Now, as I said a moment ago, I'm no physicist, but I am a one-time classicist, and I'm confident that the Greek root of the term pyrolysis means "fire". (Same root as the word "pyromaniac"). A quick search on Google shows that pyrolysis is in fact....burning in a low-oxygen environment! It's how charcoal has been made for aeons. Companies that sell the equipment you need describe it as a "furnace", which gives you some sort of a clue as to what's involved.
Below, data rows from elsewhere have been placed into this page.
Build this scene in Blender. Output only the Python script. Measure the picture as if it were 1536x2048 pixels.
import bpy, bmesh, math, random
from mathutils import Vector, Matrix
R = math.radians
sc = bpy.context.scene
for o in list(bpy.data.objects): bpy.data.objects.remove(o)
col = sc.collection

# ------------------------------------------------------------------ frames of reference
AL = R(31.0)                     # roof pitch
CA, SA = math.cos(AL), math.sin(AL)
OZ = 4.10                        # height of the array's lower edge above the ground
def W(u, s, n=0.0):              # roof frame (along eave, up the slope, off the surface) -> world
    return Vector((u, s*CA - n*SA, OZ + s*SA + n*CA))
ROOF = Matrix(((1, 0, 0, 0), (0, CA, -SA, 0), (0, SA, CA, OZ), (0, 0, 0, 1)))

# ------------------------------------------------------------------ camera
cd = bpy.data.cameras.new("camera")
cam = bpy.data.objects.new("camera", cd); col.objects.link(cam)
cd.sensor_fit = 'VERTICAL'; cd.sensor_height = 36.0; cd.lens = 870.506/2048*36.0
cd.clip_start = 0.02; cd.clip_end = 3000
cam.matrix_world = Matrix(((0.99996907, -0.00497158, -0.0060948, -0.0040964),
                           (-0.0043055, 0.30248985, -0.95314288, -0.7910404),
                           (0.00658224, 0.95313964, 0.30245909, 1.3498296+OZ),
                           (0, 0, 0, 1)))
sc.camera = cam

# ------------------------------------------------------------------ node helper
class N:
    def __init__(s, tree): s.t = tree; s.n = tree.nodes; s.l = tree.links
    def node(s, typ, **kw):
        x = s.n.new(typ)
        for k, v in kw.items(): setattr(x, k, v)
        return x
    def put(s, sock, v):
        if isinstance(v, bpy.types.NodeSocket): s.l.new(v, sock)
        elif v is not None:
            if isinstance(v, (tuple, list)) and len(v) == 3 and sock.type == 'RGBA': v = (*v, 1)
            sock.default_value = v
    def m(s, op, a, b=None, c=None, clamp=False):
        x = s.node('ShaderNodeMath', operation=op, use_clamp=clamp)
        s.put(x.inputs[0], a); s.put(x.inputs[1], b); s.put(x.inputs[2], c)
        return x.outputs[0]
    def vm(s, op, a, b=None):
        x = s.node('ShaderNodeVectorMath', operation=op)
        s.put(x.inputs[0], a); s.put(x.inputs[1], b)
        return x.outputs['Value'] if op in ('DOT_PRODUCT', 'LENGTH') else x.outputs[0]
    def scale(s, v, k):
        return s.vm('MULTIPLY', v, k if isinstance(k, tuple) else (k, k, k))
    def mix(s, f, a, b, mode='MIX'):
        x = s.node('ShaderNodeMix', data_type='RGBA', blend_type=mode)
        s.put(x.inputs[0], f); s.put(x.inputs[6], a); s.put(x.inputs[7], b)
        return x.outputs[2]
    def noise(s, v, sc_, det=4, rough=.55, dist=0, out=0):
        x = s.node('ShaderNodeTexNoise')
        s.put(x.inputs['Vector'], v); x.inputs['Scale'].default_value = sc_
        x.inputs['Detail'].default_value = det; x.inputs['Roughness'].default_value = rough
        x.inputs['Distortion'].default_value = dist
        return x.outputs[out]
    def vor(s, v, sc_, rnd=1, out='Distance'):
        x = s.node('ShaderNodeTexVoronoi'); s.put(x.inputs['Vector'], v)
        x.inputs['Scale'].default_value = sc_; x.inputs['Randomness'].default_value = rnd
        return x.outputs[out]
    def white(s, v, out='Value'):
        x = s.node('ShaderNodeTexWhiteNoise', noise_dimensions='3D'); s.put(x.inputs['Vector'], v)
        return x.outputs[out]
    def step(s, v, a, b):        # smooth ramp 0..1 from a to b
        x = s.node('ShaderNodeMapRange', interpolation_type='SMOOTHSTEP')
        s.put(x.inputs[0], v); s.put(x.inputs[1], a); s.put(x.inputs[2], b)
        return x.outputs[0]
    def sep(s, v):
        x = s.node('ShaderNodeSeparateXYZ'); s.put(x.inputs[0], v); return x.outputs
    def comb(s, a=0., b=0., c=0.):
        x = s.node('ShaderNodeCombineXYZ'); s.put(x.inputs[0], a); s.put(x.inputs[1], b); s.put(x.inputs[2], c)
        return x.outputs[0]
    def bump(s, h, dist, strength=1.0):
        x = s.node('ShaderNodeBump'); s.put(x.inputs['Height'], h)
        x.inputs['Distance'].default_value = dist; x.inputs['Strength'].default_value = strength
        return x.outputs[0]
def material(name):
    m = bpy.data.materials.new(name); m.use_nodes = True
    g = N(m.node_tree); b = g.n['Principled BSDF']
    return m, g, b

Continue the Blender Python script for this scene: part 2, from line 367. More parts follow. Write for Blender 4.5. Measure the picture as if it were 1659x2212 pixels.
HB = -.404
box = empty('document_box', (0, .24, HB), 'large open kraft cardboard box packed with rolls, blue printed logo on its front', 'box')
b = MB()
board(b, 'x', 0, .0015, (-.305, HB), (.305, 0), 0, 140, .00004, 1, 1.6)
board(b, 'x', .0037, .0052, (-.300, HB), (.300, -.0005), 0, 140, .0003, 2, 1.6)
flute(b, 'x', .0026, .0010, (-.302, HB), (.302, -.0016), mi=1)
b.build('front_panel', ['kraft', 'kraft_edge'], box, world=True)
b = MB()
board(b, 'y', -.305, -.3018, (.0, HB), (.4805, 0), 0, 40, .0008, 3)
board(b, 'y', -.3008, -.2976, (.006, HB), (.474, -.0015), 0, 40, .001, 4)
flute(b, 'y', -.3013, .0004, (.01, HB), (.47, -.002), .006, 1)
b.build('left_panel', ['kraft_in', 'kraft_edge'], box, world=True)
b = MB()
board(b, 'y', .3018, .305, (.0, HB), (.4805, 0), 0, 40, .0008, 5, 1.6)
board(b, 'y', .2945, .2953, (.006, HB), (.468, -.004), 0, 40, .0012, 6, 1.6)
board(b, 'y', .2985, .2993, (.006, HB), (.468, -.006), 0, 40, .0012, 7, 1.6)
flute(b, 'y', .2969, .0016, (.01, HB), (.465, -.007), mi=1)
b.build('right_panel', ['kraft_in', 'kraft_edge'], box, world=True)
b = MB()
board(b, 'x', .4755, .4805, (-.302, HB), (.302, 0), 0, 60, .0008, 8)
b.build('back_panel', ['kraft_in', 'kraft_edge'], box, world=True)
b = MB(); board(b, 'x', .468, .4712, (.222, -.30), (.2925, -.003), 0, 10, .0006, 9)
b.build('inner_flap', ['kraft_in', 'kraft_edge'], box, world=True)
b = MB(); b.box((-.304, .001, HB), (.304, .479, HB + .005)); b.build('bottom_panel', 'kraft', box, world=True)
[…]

So: old-style EFW and pyrolysis -- a distinction without a difference? Not necessarily. It does appear that pyrolysis plants are easier to build, and that there is a lot less residue to dispose of at the end of the process. Even so, this is really just a more advanced version of rubbish burning, and as such it's unlikely to be well received by the NIMBYs, who don't want trucks of rubbish trundling through their neighbourhoods (unless, that is, they're carting it to somebody else's neighbourhood).
It's also unlikely to appease the greens. Here is a good overview of pyrolysis from the Friends of the Earth website. They're still mostly opposed to it, mainly on the largely unproven basis that pyrolysis, like incineration, reduces the pressure to recycle. I'm sure you know the old saying that "the best is the enemy of the good". Incineration and pyrolysis both look like good solutions to a mounting problem. If the NIMBYs and the greens combine to stop us from implementing either one, it's inevitable we'll just keep sending the waste to landfill. At least the rats and the seagulls will be happy.